Secondly, Sunsine announced on 30 Dec 2013 that they have formed a new subsidiary called Shanxian Guangshun Heating Co., Ltd to set up a centralised heating company (“CHC”) to produce steam for internal usage and to supply to all the companies in the Shanxian Chemical Industrial Zone (“SCIZ”) at market rate (It is noteworthy that users of steam pay the charges upfront before usage). For the electricity which is the by product from steam generation, the State Grid will purchase it from the CHC. Sunsine’s decision to set up the CHC arises because the Local Government has indicated to Shandong Sunsine (Shandong Sunsine accounts of more than 50% of the total consumption by all companies in the SCIZ) that either it sets up and operates the CHC, or provides financial assistance and/or guarantee to any third party which undertakes the operation of the CHC. Thus, after a feasibility study, management believes that it is in the best interest for the company to set up the CHC on their own. Personally, pending more information from the company, this seems to be an interesting cash flow generating investment over the medium term.

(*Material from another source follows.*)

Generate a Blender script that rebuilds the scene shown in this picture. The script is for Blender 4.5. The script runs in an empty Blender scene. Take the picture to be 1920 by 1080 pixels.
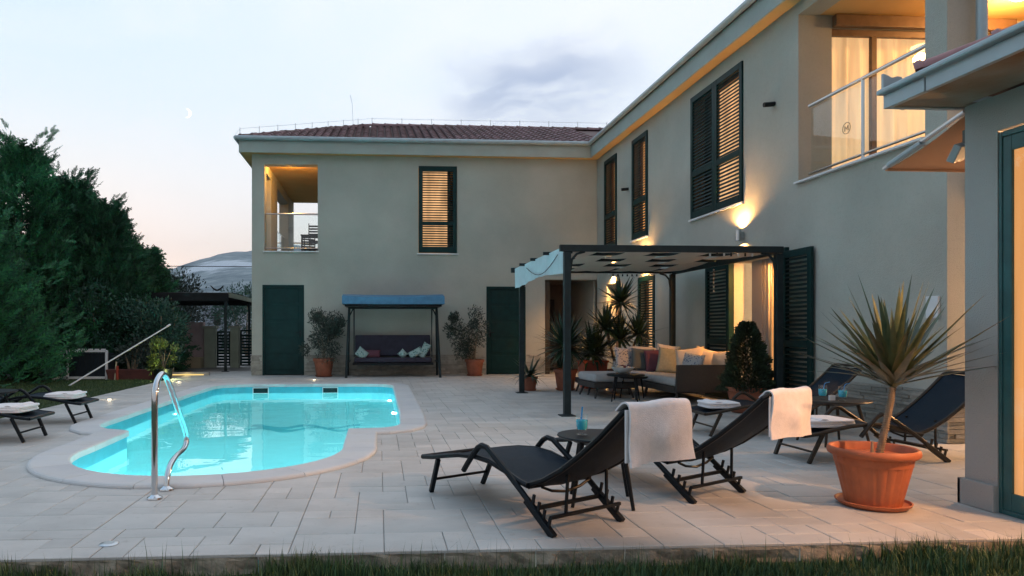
import bpy, bmesh, math, random
import numpy as np
from mathutils import Vector, Matrix, Euler, noise as mnoise
R = math.radians
random.seed(7); rng = np.random.default_rng(7)
S = bpy.context.scene
COL = S.collection

# ------------------------------------------------------------------ camera, world, light
cam = bpy.data.cameras.new('camera'); camo = bpy.data.objects.new('camera', cam); COL.objects.link(camo)
cam.lens = 24; cam.sensor_width = 36; cam.shift_x = 0.0875; cam.shift_y = 0.04167
cam.clip_start = 0.05; cam.clip_end = 9000
camo.location = (0, 0, 1.15); camo.rotation_euler = (R(90), 0, -math.atan(82/1280))
S.camera = camo
S.view_settings.view_transform = 'Standard'; S.view_settings.look = 'None'
S.view_settings.exposure = 0.0; S.view_settings.gamma = 1
S.render.engine = 'CYCLES'
cy = S.cycles
cy.use_denoising = True; cy.sample_clamp_indirect = 5; cy.max_bounces = 8; cy.diffuse_bounces = 3
cy.transparent_max_bounces = 16; cy.transmission_bounces = 6; cy.glossy_bounces = 3; cy.caustics_reflective = False
cy.volume_bounces = 0; cy.volume_max_steps = 64

world = bpy.data.worlds.new('World'); S.world = world; world.use_nodes = True
nt = world.node_tree; N = nt.nodes; Lk = nt.links; N.clear()
def nd(t, **k):
    n = N.new(t)
    for a, b in k.items(): setattr(n, a, b)
    return n
def mth(op, a, b=None, c=None, clamp=False):
    n = nd('ShaderNodeMath', operation=op, use_clamp=clamp)
    for i, v in enumerate((a, b, c)):
        if v is None: continue
        if isinstance(v, (int, float)): n.inputs[i].default_value = v
        else: Lk.new(v, n.inputs[i])
    return n.outputs[0]
def vmth(op, a, b=None):
    n = nd('ShaderNodeVectorMath', operation=op)
    for i, v in enumerate((a, b)):
        if v is None: continue
        if isinstance(v, (tuple, list)): n.inputs[i].default_value = v
        else: Lk.new(v, n.inputs[i])
    return n
def mixc(f, a, b, mode='MIX'):
    n = nd('ShaderNodeMix', data_type='RGBA', blend_type=mode)
    if isinstance(f, (int, float)): n.inputs[0].default_value = f
    else: Lk.new(f, n.inputs[0])
    for i, v in ((6, a), (7, b)):
        if isinstance(v, (tuple, list)): n.inputs[i].default_value = (*v[:3], 1)
        else: Lk.new(v, n.inputs[i])
    return n.outputs[2]
def mrange(v, a, b, c=0, d=1):
    n = nd('ShaderNodeMapRange', interpolation_type='SMOOTHSTEP'); Lk.new(v, n.inputs[0])
    for i, x in enumerate((a, b, c, d)): n.inputs[i+1].default_value = x
    return n.outputs[0]
tc = nd('ShaderNodeTexCoord'); d = vmth('NORMALIZE', tc.outputs['Generated']).outputs[0]
sx = nd('ShaderNodeSeparateXYZ'); Lk.new(d, sx.inputs[0])
ramp = nd('ShaderNodeValToRGB'); Lk.new(sx.outputs[2], ramp.inputs[0])
cr = ramp.color_ramp; cr.interpolation = 'B_SPLINE'
stops = [(0.0, (.93, .79, .74)), (.10, (.93, .84, .80)), (.19, (.84, .87, .90)), (.30, (.68, .82, .93)), (.45, (.52, .73, .92)), (1, (.22, .46, .80))]
cr.elements[0].position, cr.elements[0].color = stops[0][0], (*stops[0][1], 1)
cr.elements[1].position, cr.elements[1].color = stops[-1][0], (*stops[-1][1], 1)
for p, c in stops[1:-1]:
    e = cr.elements.new(p); e.color = (*c, 1)
# blue to the left of the glow, whiter high up where thin cloud lies
az = mrange(sx.outputs[0], -.75, .35)
base = mixc(mth('MULTIPLY', az, mrange(sx.outputs[2], .15, .4), clamp=True), ramp.outputs[0], (.83, .88, .96))
# thin cloud
mp = nd('ShaderNodeMapping'); Lk.new(d, mp.inputs[0]); mp.inputs['Scale'].default_value = (1, 1, 2.4); mp.inputs['Rotation'].default_value = (0, R(-22), 0)
n1 = nd('ShaderNodeTexNoise'); Lk.new(mp.outputs[0], n1.inputs['Vector']); n1.inputs['Scale'].default_value = 2.3; n1.inputs['Detail'].default_value = 6; n1.inputs['Roughness'].default_value = .5; n1.inputs['Distortion'].default_value = .5
veil = mrange(n1.outputs[0], .42, .72)
base = mixc(mth('MULTIPLY', veil, .45), base, (.92, .92, .97))
# the one darker lavender cloud
c0 = Vector((.164+.064, .998, .3555)).normalized()
wn = nd('ShaderNodeTexNoise'); Lk.new(d, wn.inputs['Vector']); wn.inputs['Scale'].default_value = 7; wn.inputs['Detail'].default_value = 3
woff = vmth('SCALE', vmth('SUBTRACT', wn.outputs['Color'], (.5, .5, .5)).outputs[0]); woff.inputs[3].default_value = .10
dw = vmth('ADD', d, woff.outputs[0])
rel = vmth('SUBTRACT', dw.outputs[0], tuple(c0)); mp2 = nd('ShaderNodeMapping'); Lk.new(rel.outputs[0], mp2.inputs[0])
mp2.inputs['Rotation'].default_value = (0, R(33), 0); mp2.inputs['Scale'].default_value = (7.6, 5, 15)
ln = vmth('LENGTH', mp2.outputs[0]).outputs['Value']
blob = mrange(ln, 1.35, .1)
n2 = nd('ShaderNodeTexNoise'); mp3 = nd('ShaderNodeMapping'); Lk.new(dw.outputs[0], mp3.inputs[0]); mp3.inputs['Rotation'].default_value = (0, R(33), 0); mp3.inputs['Scale'].default_value = (1, 1, 3.2)
Lk.new(mp3.outputs[0], n2.inputs['Vector']); n2.inputs['Scale'].default_value = 9; n2.inputs['Detail'].default_value = 4
cl = mth('MULTIPLY', blob, mrange(n2.outputs[0], .30, .62, .25, 1))
base = mixc(mth('MULTIPLY', cl, .92), base, (.38, .46, .64))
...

Management will provide more details on the above developments in due course. For more details, please view the above announcements on SGX website.
Sunsine’s chart analysis
Sunsine has appreciated about 49% from $0.205 on 23 Dec 2013 to an intraday high of $0.305 on 22 Jan 2014 on the back of an increased in volume. The recent profit taking which saw it drop to a low of
$0.225 on 13 Feb 2014 was accompanied with low volume. It closed last Friday at $0.255.

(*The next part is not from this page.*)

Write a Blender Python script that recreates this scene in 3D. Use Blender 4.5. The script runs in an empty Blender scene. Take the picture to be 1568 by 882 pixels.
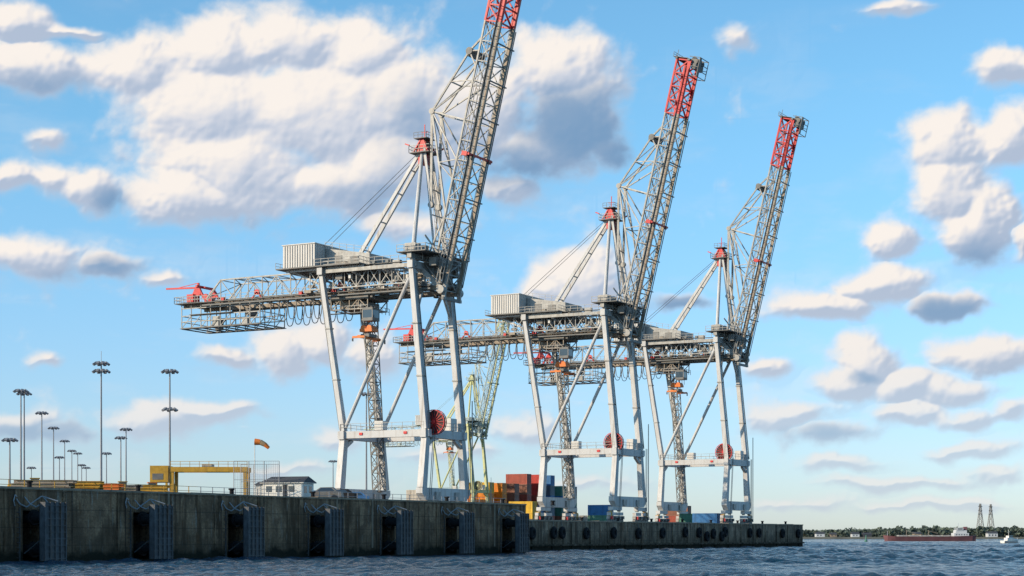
import bpy, math, random
import numpy as np
from mathutils import Vector, Matrix
random.seed(7)
TH=math.radians(28.0); S=math.sin(TH); C=math.cos(TH)
# world axes: +X = towards the river (perpendicular to the quay), +Y = along the quay
def at(X,Y): return (X*C-Y*S, X*S+Y*C)      # lateral / forward distance from the boat -> port axes
def img(x,Y): return at((x-784)/2750.0*Y,Y)
scene=bpy.context.scene

# ------------------------------------------------------------------ materials
def mat(name,col,rough=.5,metal=0.,var=.25,scale=.6,dirt=None,streak=0.,bump=0.,spec=.4):
    m=bpy.data.materials.new(name); m.use_nodes=True; nt=m.node_tree; N=nt.nodes; L=nt.links
    b=N['Principled BSDF']; b.inputs['Roughness'].default_value=rough; b.inputs['Metallic'].default_value=metal
    b.inputs['Specular IOR Level'].default_value=spec
    tc=N.new('ShaderNodeTexCoord')
    n=N.new('ShaderNodeTexNoise'); n.inputs['Scale'].default_value=scale; n.inputs['Detail'].default_value=5; n.inputs['Roughness'].default_value=.65
    L.new(tc.outputs['Object'],n.inputs['Vector'])
    r=N.new('ShaderNodeMapRange'); r.inputs[1].default_value=.35; r.inputs[2].default_value=.7
    L.new(n.outputs['Fac'],r.inputs[0])
    mx=N.new('ShaderNodeMixRGB'); d=dirt or tuple(c*(1-var) for c in col)
    mx.inputs[1].default_value=(*col,1); mx.inputs[2].default_value=(*[c*(1-var) for c in col],1)
    L.new(r.outputs[0],mx.inputs[0]); out=mx.outputs[0]
    if streak>0:
        mp=N.new('ShaderNodeMapping'); mp.inputs['Scale'].default_value=(1.6,1.6,.12); L.new(tc.outputs['Object'],mp.inputs[0])
        n2=N.new('ShaderNodeTexNoise'); n2.inputs['Scale'].default_value=1.3; n2.inputs['Detail'].default_value=4; L.new(mp.outputs[0],n2.inputs['Vector'])
        r2=N.new('ShaderNodeMapRange'); r2.inputs[1].default_value=.52; r2.inputs[2].default_value=.72; r2.inputs[4].default_value=streak
        L.new(n2.outputs['Fac'],r2.inputs[0])
        m2=N.new('ShaderNodeMixRGB'); m2.inputs[2].default_value=(*d,1)
        L.new(out,m2.inputs[1]); L.new(r2.outputs[0],m2.inputs[0]); out=m2.outputs[0]
    L.new(out,b.inputs['Base Color'])
    if bump>0:
        bp=N.new('ShaderNodeBump'); bp.inputs['Strength'].default_value=bump; bp.inputs['Distance'].default_value=.1
        L.new(n.outputs['Fac'],bp.inputs['Height']); L.new(bp.outputs[0],b.inputs['Normal'])
    return m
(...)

The trend seems to be up as evidenced from the rising moving averages. In addition, the moving averages have made golden crosses in Jan 2014 which further support the uptrend observation.
Supports and resistances are as follows
Supports:
$0.245 / 0.235 / 0.225 – 0.230
Resistances:
$0.265 / 0.275 – 0.285 / 0.305
Chart 1: Seems to be on an uptrend
Source: CIMB chart as of 21 Feb 2014
Conclusion – This is just an introduction
Sunsine seems to be on the cusp of a recovery based on its results from the preceding three quarters, coupled with decent valuations (NAV / share is $0.350) and dividend yields amounting to around 4%. Nevertheless, this is an S chip which is subject to S chip risk, fluctuations in raw material prices and the vagaries of the automotive industry cycle in China. Readers who are interested should take a look at their website http://www.chinasunsine.com/ and their AR2012 http://infopub.sgx.com/FileOpen/China%20Sunsine%20AR2012.ashx?App=Prospectus&FileID=15126
for more information.
China Sunsine reports 4QFY13F results on 26 Feb. A results briefing will be held on 27 Feb.